En este pasaje, el ángel -a quien hemos identificado como Jesús mismo- está con un pie sobre el mar y otro sobre la tierra. Mostrando Su autoridad sobre judíos y gentiles por igual. Levantando Su mano y haciendo un juramento, Jesús declara que el tiempo de demora ha terminado. El juicio está a la mano, y con él, una nueva creación emerge.
La destrucción de Jerusalén marcó el fin del mundo del antiguo pacto. El templo, los sacrificios y los rituales que una vez señalaron a Cristo fueron eliminados. Lo que quedó fue la realidad revelada de un nuevo pacto, en el que el pueblo de Dios ya no se define por distinciones terrenales, sino por su unidad en Jesús. Como escribe Pablo: “De modo que si alguno está en Cristo, nueva criatura es; las cosas viejas pasaron; he aquí todas son hechas nuevas” (2 Corintios 5:17).
Este “misterio de Dios” mencionado en el versículo 7 señala esta misma verdad: la inclusión de los gentiles como participantes de pleno derecho en las promesas de Dios. Pablo explica en Efesios 3:6 que este misterio es “que los gentiles son coherederos y miembros del mismo cuerpo, y copartícipes de la promesa en Cristo Jesús por medio del evangelio.” Los antiguos muros divisorios fueron derribados, y el reino de Dios se extiende ahora por todas las naciones.

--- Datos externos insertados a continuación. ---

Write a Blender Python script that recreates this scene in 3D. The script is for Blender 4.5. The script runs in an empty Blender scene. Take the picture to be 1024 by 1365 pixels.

Como creyentes, formamos parte de esta nueva creación. Nuestra identidad ya no reside en rituales terrenales, estatus cultural o trasfondo étnico, sino únicamente en Cristo. Puede que el mundo siga sumido en la confusión, pero nosotros descansamos en la seguridad de Su obra consumada: un reino que no puede ser sacudido (Hebreos 12:28).
El cumplimiento del plan de Dios sigue desarrollándose, pero podemos confiar en que Jesús está en el trono, reinando sobre su pueblo. En Él, formamos parte de algo nuevo, una creación que ningún enemigo puede destruir.